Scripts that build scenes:
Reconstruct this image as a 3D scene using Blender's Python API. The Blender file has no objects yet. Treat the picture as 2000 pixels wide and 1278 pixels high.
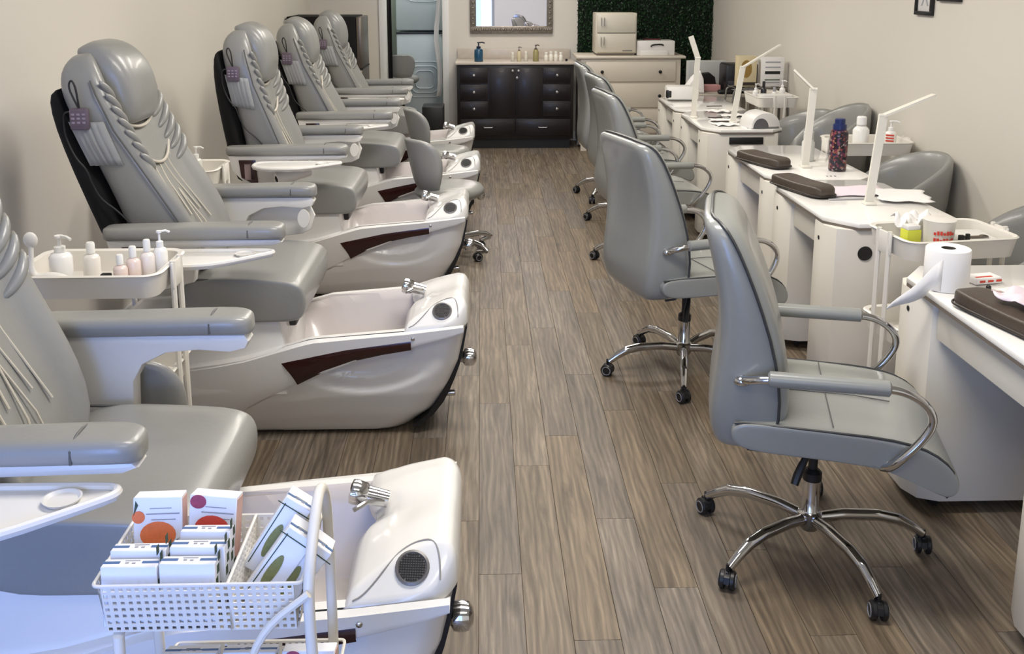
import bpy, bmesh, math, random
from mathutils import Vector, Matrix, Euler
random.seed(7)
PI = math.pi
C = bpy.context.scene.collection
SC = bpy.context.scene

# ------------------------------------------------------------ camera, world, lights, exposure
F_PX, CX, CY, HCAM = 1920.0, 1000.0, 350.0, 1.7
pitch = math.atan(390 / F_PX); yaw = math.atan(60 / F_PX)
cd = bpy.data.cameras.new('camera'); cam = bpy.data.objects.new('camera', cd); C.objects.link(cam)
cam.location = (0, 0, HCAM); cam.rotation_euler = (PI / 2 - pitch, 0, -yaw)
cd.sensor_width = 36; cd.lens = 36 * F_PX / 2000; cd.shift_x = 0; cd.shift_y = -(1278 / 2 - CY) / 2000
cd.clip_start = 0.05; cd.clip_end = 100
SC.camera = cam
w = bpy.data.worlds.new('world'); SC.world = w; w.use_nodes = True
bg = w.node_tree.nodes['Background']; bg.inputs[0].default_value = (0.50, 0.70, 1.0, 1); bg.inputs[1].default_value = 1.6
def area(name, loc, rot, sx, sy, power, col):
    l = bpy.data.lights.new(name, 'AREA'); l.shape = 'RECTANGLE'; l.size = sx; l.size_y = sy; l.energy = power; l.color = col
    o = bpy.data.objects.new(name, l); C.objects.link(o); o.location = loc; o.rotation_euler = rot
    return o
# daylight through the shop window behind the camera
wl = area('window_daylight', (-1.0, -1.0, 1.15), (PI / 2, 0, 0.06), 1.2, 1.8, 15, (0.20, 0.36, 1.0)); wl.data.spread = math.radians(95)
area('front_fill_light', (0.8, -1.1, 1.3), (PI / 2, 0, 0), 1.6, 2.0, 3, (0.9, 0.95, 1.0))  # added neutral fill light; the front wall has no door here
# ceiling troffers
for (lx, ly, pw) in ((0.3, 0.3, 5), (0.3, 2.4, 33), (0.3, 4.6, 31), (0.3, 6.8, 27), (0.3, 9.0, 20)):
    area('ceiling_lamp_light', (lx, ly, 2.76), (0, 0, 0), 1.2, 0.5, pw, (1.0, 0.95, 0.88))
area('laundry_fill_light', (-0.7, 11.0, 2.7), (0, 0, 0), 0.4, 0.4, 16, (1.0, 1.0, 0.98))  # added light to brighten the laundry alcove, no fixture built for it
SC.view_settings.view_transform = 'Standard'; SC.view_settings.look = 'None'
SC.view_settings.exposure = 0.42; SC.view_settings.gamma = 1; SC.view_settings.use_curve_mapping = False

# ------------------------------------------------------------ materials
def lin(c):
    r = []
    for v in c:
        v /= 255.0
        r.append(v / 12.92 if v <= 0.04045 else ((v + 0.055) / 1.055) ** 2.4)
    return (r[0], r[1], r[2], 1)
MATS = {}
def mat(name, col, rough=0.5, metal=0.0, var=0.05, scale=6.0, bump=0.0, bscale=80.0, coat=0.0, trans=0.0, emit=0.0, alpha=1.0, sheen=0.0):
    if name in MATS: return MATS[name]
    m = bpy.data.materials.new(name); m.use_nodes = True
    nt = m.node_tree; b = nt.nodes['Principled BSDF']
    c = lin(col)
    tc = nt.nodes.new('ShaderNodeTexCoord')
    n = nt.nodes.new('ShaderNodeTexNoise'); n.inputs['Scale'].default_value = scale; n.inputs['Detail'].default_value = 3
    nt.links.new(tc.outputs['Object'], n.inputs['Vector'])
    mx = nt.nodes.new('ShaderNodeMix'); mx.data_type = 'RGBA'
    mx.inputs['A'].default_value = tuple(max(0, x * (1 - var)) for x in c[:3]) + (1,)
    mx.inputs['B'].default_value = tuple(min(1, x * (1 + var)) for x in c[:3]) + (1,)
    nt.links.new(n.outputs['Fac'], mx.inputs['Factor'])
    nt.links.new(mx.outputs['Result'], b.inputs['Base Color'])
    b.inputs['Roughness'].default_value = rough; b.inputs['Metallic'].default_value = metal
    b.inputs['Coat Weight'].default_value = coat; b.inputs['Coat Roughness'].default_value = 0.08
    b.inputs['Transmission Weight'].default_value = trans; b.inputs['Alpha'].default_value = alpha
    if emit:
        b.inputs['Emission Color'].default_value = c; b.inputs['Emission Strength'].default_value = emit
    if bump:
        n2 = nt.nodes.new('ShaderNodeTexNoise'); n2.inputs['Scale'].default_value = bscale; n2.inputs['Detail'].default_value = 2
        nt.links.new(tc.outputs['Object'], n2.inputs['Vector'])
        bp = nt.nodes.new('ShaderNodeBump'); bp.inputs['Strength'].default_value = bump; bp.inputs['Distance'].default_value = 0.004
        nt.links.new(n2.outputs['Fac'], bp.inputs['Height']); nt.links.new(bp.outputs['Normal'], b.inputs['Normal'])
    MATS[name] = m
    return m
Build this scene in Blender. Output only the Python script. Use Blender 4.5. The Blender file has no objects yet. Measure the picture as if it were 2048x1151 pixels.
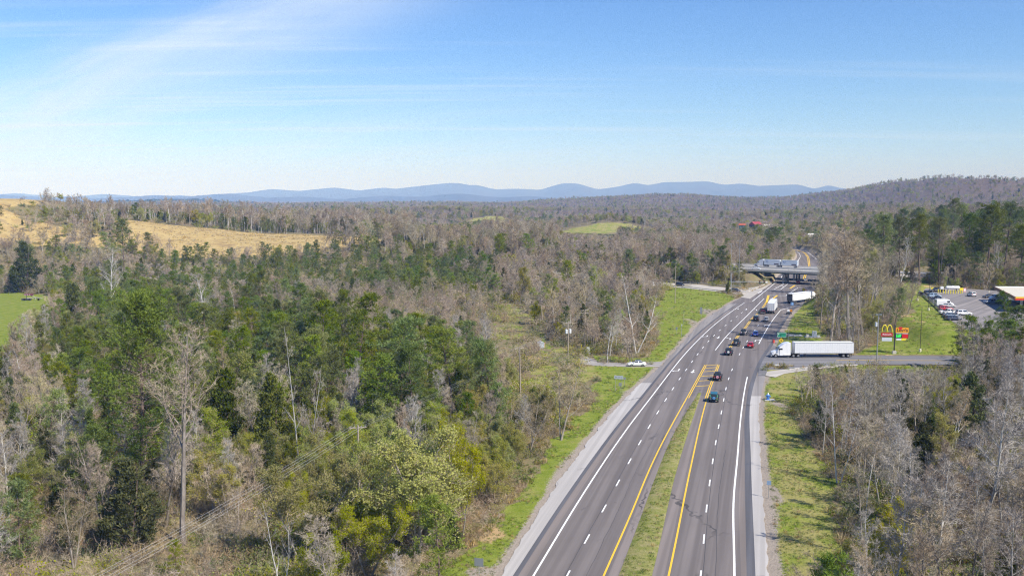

WHAT IS EXPECTED:
Transcribe the opening line of the listing above, please, and every line after it through the line with "SC = bpy.context.scene", word for word, without pictures.

TASK RESPONSE:
Reconstruct this image as a 3D scene using Blender's Python API. The Blender file has no objects yet. Treat the picture as 2000 pixels wide and 1278 pixels high.
import bpy, bmesh, math, random
from mathutils import Vector, Matrix, Euler
random.seed(7)
PI = math.pi
C = bpy.context.scene.collection
SC = bpy.context.scene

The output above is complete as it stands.